As is likely the case for many of us, my upbringing included a strong emphasis on the notion of limitations. For much of my early life I accepted the “truth” that there was a finite amount of such commodities as love, recognition and happiness without ever challenging it. Such a belief system, based on scarcity, necessarily dictates that not only will there be “haves” and “have nots,” but also that the “haves” can win only at the expense of the “have nots.” After all, if there is only so much pie to go around, one more piece for me means one less piece for someone else. Likewise, an extra piece for someone else means I will go without.
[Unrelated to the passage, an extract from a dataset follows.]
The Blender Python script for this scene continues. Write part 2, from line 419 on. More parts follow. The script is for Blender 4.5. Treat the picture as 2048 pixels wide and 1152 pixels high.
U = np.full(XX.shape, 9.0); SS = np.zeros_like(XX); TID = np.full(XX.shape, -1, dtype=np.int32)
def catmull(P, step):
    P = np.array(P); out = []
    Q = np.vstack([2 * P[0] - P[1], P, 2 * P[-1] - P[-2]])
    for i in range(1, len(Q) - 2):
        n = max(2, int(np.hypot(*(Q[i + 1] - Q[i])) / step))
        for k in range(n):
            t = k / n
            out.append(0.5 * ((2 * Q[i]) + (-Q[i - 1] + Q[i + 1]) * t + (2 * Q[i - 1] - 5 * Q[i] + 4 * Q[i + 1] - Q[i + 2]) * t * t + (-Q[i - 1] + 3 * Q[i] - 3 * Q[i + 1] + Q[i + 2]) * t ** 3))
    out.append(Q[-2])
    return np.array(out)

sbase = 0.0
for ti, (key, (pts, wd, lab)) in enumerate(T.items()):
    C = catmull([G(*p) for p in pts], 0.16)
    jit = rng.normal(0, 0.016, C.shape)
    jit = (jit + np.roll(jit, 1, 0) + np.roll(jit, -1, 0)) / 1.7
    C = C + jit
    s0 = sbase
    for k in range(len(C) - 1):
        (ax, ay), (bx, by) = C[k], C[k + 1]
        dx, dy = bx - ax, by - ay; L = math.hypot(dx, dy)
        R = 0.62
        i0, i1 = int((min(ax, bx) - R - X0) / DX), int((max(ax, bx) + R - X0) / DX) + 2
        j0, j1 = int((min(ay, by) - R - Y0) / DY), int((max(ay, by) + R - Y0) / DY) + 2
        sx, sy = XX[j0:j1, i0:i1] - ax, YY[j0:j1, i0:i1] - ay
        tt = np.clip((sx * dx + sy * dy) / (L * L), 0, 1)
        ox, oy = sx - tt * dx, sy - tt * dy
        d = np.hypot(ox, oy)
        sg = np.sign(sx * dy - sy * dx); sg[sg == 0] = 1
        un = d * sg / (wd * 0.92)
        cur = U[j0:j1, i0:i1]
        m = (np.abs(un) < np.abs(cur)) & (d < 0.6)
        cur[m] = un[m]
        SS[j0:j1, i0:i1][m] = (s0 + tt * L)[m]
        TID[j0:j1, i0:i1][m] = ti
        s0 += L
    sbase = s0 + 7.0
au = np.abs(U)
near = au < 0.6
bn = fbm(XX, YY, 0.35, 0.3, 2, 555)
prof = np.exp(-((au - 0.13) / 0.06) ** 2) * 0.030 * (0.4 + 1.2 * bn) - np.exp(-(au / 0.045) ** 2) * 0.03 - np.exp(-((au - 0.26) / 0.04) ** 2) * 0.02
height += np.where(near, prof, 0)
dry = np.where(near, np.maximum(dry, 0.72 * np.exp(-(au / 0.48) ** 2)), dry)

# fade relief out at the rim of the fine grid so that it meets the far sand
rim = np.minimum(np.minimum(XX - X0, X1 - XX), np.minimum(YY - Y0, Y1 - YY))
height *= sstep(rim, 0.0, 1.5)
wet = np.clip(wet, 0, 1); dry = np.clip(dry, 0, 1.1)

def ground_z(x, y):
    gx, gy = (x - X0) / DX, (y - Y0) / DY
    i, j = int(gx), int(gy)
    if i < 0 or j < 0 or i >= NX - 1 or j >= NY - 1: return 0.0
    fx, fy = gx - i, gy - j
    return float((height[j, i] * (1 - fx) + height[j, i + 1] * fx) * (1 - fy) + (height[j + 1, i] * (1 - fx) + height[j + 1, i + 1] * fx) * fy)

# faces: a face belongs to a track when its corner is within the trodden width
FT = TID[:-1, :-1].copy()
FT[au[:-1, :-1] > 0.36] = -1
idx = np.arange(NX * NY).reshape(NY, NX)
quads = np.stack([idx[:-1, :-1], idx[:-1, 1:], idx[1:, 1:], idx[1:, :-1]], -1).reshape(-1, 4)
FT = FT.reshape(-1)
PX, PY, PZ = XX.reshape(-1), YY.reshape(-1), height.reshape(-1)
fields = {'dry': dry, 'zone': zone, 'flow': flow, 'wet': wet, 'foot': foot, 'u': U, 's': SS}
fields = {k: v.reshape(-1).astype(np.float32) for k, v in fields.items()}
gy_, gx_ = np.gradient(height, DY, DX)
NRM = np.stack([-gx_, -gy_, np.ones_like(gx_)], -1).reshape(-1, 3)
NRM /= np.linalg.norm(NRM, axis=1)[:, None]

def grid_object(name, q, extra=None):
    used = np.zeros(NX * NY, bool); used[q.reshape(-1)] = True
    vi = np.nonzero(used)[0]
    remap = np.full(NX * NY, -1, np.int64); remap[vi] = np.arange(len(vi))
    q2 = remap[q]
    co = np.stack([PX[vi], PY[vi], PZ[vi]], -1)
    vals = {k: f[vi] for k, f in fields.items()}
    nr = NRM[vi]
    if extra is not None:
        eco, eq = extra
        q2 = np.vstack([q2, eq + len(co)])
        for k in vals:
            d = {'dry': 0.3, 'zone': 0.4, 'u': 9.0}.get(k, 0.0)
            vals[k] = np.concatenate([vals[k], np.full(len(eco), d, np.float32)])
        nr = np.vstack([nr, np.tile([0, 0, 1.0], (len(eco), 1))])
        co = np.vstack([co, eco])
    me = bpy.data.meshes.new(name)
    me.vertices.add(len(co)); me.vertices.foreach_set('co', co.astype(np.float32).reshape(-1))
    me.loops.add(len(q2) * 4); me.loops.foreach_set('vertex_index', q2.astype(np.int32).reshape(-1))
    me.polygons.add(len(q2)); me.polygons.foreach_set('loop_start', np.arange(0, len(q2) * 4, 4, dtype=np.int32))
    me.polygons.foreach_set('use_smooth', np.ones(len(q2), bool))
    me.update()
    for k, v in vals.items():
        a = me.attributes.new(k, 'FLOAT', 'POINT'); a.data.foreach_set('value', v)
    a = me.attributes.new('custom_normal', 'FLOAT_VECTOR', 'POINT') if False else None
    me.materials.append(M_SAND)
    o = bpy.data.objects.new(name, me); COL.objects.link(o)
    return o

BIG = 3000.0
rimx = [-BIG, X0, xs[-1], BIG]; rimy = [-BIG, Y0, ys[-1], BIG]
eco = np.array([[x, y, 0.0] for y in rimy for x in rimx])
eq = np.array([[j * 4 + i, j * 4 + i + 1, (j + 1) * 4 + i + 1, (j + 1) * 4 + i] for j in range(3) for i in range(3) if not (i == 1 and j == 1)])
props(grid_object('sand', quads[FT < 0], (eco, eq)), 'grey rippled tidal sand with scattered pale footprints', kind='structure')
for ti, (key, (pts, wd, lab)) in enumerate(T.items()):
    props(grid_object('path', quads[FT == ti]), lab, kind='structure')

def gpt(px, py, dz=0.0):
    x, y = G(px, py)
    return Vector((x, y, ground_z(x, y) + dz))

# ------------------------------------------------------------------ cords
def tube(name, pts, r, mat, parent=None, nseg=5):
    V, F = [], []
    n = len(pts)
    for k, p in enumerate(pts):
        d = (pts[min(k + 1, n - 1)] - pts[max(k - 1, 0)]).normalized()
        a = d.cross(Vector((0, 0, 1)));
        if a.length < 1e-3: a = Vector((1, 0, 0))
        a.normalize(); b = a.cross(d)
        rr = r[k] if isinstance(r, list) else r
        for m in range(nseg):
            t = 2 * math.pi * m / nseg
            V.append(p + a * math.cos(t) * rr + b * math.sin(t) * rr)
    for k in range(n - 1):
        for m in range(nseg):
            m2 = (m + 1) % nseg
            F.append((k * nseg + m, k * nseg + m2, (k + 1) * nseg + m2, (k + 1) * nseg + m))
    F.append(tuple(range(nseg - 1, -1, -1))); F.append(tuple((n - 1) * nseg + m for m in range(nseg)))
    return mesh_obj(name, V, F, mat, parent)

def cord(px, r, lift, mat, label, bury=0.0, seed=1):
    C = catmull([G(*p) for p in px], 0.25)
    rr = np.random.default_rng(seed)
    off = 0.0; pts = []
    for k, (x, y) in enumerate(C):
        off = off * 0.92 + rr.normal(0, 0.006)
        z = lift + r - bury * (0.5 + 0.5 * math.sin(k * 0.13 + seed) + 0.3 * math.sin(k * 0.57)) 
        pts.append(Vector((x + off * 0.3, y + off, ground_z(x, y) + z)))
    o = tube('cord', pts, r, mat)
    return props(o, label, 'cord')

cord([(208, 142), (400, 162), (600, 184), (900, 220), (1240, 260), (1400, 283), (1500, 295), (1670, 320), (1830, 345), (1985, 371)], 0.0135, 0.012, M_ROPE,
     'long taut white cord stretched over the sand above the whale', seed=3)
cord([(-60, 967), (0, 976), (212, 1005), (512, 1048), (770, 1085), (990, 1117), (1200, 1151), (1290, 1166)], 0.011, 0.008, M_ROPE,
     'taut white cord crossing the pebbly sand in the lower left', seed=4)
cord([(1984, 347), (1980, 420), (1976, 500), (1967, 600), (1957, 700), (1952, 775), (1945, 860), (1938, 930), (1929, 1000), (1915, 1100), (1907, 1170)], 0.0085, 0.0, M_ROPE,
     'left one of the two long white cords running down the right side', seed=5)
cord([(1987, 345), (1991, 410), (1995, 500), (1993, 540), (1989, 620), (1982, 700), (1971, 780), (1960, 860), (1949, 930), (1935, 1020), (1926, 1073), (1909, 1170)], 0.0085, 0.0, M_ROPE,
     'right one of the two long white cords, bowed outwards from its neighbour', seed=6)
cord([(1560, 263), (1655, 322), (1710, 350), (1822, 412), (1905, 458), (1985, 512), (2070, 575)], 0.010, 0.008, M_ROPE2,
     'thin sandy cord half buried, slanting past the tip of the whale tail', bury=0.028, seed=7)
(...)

This construct is the perfect breeding ground for fear, competition and guilt, and for a long time I swung wildly between blind ambition—desperate to grab one of the limited opportunities—and crippling guilt—for having taken someone else’s chance in the process.

That was certainly not a satisfying  way to live, and I am thankful that my eyes and heart eventually opened to a much different view of life, one of much greater spiritual ease and fulfillment, based on faith, gratitude and unlimited possibilities for all. For the past several years I have consciously tried to live my life from this perspective and have found support everywhere from orthodox religions that proclaim a loving God of infinite miracles to metaphysical teachings of an abundant, giving “universe.” And yet, those old beliefs die hard. From time to time, they rear their ugly head and I find myself panicking over different situations in my life, variously berating myself for missing the boat on some opportunity or apologizing for having caught it while others were left standing on the shore. My mind was wrestling with these old issues the other night just before I fell asleep. That’s when I had an amazing little dream, one I view as a gracious gift from my subconscious.
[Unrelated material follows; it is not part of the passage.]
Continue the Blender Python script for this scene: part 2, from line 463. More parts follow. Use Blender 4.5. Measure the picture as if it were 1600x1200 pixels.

I dreamed about the little fishing booth at the old-fashioned amusement park in my hometown. The booth is set up so that there is a constant stream of plastic fish “swimming” by. You have only to dip your rod in the water and you are guaranteed a catch which you can then exchange for a prize on the shelf. It’s impossible to lose at the fishing booth; the supply of fish is endless, ever-flowing and available to all. There are only “haves,” only winners.

What if it really is that simple? What if we have only to do our part—put our rod in the water—to open up an abundant and generous world of possibilities? What if the prevailing notion of taking what we can, while we can before someone beats us to it is wrong? What if giving to others doesn’t leave us with less, but maybe even more? What if—and this is one I still struggle with—letting our light shine doesn’t diminish anyone else’s light? What if we can all shine? What if being our true, authentic selves in all our glorious imperfection is the best gift we can present to the world, to God and to ourselves?

This is what I believe despite my occasional late-night slip ups. The next time I find myself awake at 2 a.m., full of self-doubt and recrimination, I’m going to take a deep breath, close my eyes and let my mind float off to the little fishing pond and find my truth again. And who knows, I could even score a really cool prize like a plastic spider ring or a genuine fake gold ankle bracelet!